Попутно же, под видом светской беседы, он популярно — в самом хорошем смысле
этого слова — излагает весьма серьезные вещи, касающиеся отнюдь не «названии». Это
– стержневые идеи его гениальной «Науки Логики» и «Феноменологии духа».
«Абстрактной истины нет, истина всегда конкретна», ибо истина — это не «отчеканенная
монета», которую остается только положить в карман, чтобы при случае ее оттуда вытаскивать
и прикладывать как готовую мерку к единичным вещам и явлениям, наклеивая ее, как
ярлык, на чувственно-данное многообразие мира, на созерцаемые «объекты». Истина
заключается вовсе не в голых «результатах», а в непрекращающемся процессе все более
глубокого, все более расчлененного на детали, все более «конкретного» постижения
существа дела. А «существо дела» нигде и никогда не состоит в простой «одинаковости»,
в «тождественности» вещей и явлений друг другу. И искать это «существо дела» — значит
тщательно прослеживать переходы, превращения одних строго зафиксированных (в том
числе словесно) явлений в другие, в конце концов, в прямо противоположные исходным.

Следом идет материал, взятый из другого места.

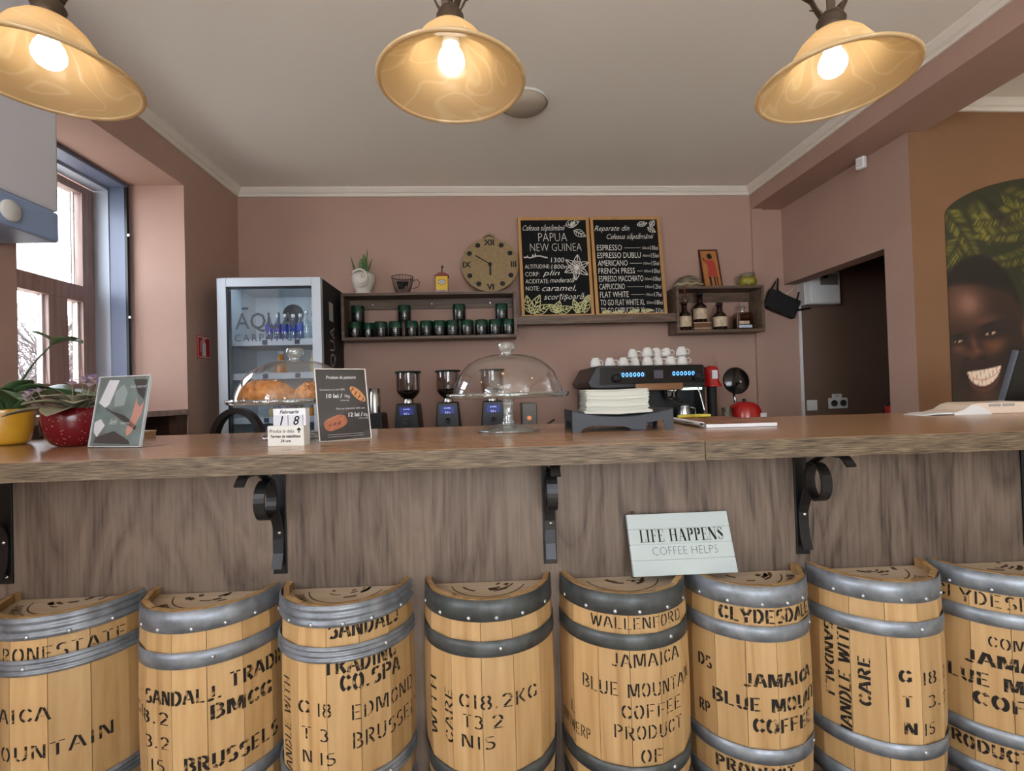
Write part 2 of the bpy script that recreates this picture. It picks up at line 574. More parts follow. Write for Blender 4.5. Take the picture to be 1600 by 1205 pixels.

Действительная «всеобщность», связующая воедино, в составе некоторого «целого»,
два или более явления (вещи, события и т.д.), таится вовсе не в их одинаковости
друг другу, а в необходимости превращения каждой вещи в ее собственную противоположность.
В том, что такие два явления как бы «дополняют» одно другое «до целого», поскольку
каждое из них содержит такой «признак», которого другому как раз недостает, а «целое»
всегда оказывается единством взаимоисключающих — и одновременно взаимопредполагающих
– сторон, моментов. Отсюда и логический принцип мышления, который Гегель выдвинул
против всей прежней логики: «Противоречие есть критерий истины, отсутствие противоречия
– критерий заблуждения». Это тоже звучало и звучит до сих пор достаточно парадоксально.
Но что поделаешь, если сама реальная жизнь развивается через «парадоксы»?
И если принять все это во внимание, то сразу же начинает выглядеть по-иному и
проблема «абстракции». «Абстрактное» как таковое (как «общее», как «одинаковое»,
зафиксированное в слове, в виде «общепринятого значения термина» или в серии таких
терминов) само по себе ни хорошо, ни плохо. Как таковое оно с одинаковой легкостью
может выражать и ум, и глупость. В одном случае «абстрактное» оказывается могущественнейшим
средством анализа конкретной действительности, а в другом — непроницаемой ширмой,
загораживающей эту же самую действительность. В одном случае оно оказывается формой
понимания вещей, а в другом — средством умерщвления интеллекта, средством его порабощения
словесными штампами. И эту двойственную, диалектически-коварную природу «абстрактного»
надо всегда учитывать, надо всегда иметь в виду, чтобы не попасть в неожиданную
ловушку...
В этом и заключается смысл гегелевского фельетона, изящно-иронического изложения
весьма и весьма серьезных философско-логических истин. [42]
1 Espèce (фр.) — человек, достойный презрения.
2 Коцебу — немецкий драматург и русский дипломат, противник либеральных идей.